Here is a poem by Keith Douglas who fought in the North African desert battles and was killed in Normandy.

“Three weeks gone and the combatants gone
returning over the nightmare ground
we found the place again, and found
the soldier sprawling in the sun.

The frowning barrel of his gun
overshadowing. As we came on
that day, he hit my tank with one
like the entry of a demon.

Look. Here in the gunpit spoil
the dishonoured picture of his girl
who has put: Steffi. Vergissmeinnicht.
in a copybook gothic script.

We see him almost with content,
abased, and seeming to have paid
and mocked at by his own equipment
that’s hard and good when he’s decayed.

But she would weep to see today
how on his skin the swart flies move;
the dust upon the paper eye
and the burst stomach like a cave.

For here the lover and killer are mingled
who had one body and one heart.
And death who had the soldier singled
has done the lover mortal hurt.”

This poem is from the desert where, as in the case of the first Iraq war, the remains of arms and men are preserved long after in the hot dry air. The poet pays attention to an enemy, without prejudice or sentimentality. He was a killer who had tried to kill the poet, but failed and persished.

The real emotion of the poem is conjured by the picture of the dead man’s girlfriend, stuck in the gunpit, with her message, “Steffi, Vegissmeinnicht.” Steffi ForgetmeNot. Well now he has forgotten her, as his decaying corpse is mocked by the pristine state of his weapons. His humanity is recognised by the stroke of genius in which the poet imagines how his girl would feel if she saw him now:

“how on his skin the swart flies move

The dust upon the paper eye

and the burst stomach like a cave.”

The insult to his body along with the thought of his girl, move the reader to grief and recognition of what war does.

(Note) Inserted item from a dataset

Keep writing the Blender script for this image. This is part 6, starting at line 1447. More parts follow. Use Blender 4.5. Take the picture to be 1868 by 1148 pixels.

The final verse sums up by stating that this man was both a lover and a killer, a life-giver and a death-giver, and that in this case, death has wiped out life and loving. This dead foreigner is given his dignity by the poet, but only as part of a sad acceptance that war puts in question the dignity of all its participants. It is not a loud and angry poem, nor does it preach a message, but once you read it you know that remembrance has to be more than poppies.